Is Swalwell’s endorsement up for grabs in Alameda County supervisors race?

Rep. Eric Swalwell

ALCO BOARD | DISTRICT 4 | Alameda County Supervisor Nate Miley was not happy last week when proponents of giving unincorporated Castro Valley more self-governance through an elected advisory board trotted out the endorsements of Rep. Eric Swalwell and state Sen. Bob Wieckowski.

“I resent the fact that we have a congressman and a state senator that’s weighing-in on a local matter without even consulting with my office around that,” said Miley. “It’s purely local. It has nothing to do with state significance and nor does it have anything to do with national significance and I want the congressman and the state senator to know that.”

The board, known as the Castro Valley Municipal Advisory Committee, has its members appointed solely by Miley, which has caused consternation to some Castro Valley residents who want greater local control, possibly leading one day to incorporation. However, the proposal was met with some resistance and was later tabled last week by the Board of Supervisors, but not before Miley admonished the local state and federal leaders for interceding.

However, the outburst is far more significant than it appears, especially with Miley facing a tough re-election campaign this spring against the well-financed Bryan Parker. That’s because the endorsement from Swalwell and possibly Wieckowski could be in play.

The main reason is Parker’s campaign consultant, Lisa Tucker, also ran previous campaigns for Swalwell against Stark in 2012; and Wieckowski in a mud-slinging extravaganza against Mary Hayashi in 2014.
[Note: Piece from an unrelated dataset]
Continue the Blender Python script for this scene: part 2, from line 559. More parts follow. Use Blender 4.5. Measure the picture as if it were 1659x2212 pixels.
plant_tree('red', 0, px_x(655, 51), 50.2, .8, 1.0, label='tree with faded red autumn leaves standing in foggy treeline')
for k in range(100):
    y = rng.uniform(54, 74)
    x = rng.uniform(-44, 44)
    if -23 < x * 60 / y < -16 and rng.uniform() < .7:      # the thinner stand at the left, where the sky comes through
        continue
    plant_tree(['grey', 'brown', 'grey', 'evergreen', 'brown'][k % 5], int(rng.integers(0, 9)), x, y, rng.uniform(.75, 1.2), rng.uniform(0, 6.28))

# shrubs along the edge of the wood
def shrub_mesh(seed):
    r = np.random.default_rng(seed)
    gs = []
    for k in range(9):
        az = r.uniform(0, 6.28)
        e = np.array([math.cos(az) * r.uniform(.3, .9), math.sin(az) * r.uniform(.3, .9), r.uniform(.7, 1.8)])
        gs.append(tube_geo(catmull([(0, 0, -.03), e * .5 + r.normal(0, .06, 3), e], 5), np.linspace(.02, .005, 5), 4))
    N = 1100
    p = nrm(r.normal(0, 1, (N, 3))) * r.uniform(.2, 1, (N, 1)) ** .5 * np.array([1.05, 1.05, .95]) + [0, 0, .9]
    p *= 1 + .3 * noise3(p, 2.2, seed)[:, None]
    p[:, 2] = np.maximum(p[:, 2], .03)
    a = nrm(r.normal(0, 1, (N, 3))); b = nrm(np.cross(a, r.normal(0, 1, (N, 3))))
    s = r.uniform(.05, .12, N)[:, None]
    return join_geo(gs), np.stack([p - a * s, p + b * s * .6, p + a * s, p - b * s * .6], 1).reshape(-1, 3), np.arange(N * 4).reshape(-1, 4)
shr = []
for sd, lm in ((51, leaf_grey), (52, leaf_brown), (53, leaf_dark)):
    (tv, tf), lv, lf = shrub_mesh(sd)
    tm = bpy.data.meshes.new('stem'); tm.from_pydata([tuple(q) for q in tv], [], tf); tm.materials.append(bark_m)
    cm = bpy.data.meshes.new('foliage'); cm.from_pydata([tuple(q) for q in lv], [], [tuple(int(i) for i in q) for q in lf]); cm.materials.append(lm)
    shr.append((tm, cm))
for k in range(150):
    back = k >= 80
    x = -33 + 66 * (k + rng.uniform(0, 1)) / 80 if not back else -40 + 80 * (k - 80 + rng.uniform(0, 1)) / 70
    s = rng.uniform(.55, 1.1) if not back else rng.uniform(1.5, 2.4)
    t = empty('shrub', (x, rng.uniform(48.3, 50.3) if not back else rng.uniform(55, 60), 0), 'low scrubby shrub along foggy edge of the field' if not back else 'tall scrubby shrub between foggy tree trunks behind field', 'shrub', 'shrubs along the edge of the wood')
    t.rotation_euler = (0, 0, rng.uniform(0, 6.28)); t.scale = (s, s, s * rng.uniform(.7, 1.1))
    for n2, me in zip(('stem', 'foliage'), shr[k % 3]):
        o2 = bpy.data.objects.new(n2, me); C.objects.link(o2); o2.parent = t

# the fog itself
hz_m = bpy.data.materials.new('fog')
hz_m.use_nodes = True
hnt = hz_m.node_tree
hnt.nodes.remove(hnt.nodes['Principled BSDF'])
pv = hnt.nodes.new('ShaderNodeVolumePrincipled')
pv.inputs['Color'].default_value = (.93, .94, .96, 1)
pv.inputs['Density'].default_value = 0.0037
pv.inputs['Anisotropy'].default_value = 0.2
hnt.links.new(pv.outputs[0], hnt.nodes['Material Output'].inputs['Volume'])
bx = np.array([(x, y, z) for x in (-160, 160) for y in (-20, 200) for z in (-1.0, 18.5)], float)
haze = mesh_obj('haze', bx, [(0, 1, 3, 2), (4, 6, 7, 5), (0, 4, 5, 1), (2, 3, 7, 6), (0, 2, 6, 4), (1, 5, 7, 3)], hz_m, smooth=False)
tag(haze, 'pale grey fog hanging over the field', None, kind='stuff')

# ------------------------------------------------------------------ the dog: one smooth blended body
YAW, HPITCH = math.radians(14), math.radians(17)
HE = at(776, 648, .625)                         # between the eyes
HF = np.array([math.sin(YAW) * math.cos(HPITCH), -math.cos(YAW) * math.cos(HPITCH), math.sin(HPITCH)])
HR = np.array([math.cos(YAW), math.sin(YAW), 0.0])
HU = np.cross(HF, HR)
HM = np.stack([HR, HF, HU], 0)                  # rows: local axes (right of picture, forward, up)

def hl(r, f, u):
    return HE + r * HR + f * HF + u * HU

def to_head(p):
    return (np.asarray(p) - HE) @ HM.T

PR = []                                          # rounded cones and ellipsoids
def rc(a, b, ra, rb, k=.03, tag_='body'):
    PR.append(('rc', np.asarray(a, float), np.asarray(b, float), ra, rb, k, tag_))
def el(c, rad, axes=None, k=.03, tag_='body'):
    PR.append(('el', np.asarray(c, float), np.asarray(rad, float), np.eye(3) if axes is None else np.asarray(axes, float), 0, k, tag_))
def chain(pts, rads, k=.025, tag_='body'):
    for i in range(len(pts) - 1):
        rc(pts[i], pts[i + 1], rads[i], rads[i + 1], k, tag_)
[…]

The possibility of Swalwell delivering a high-profile boost to Parker’s bid to unseat the long-time county supervisor would strengthen the challenger’s chances in Pleasanton, where Swalwell is increasingly popular. It’s also a portion of the district where Miley is not well-known after redistricting in 2011 cobbled the city with East Oakland and Castro Valley

Parker also appears to have been building the groundwork for seeking Swalwell’s support for months, at least, since word of his interest in the supervisorial race first surfaced via a telephone poll last summer. According to campaign finance records, Parker contributed $1,500 to Swalwell’s re-election campaign on June 20.

In a statement, Parker said Swalwell and Wieckowski were within their rights to voice an opinion on the Castro Valley issue. In addition, he called Miley’s comments “nonsensical.”

“Any public official serving the population of Castro Valley has a right to weigh in on what is a matter of democracy concerning their shared constituents,” said Parker. “Nate’s outrage over them weighing in seems a further attempt at thwarting the democratic process and having an elected MAC and keeping it appointed.”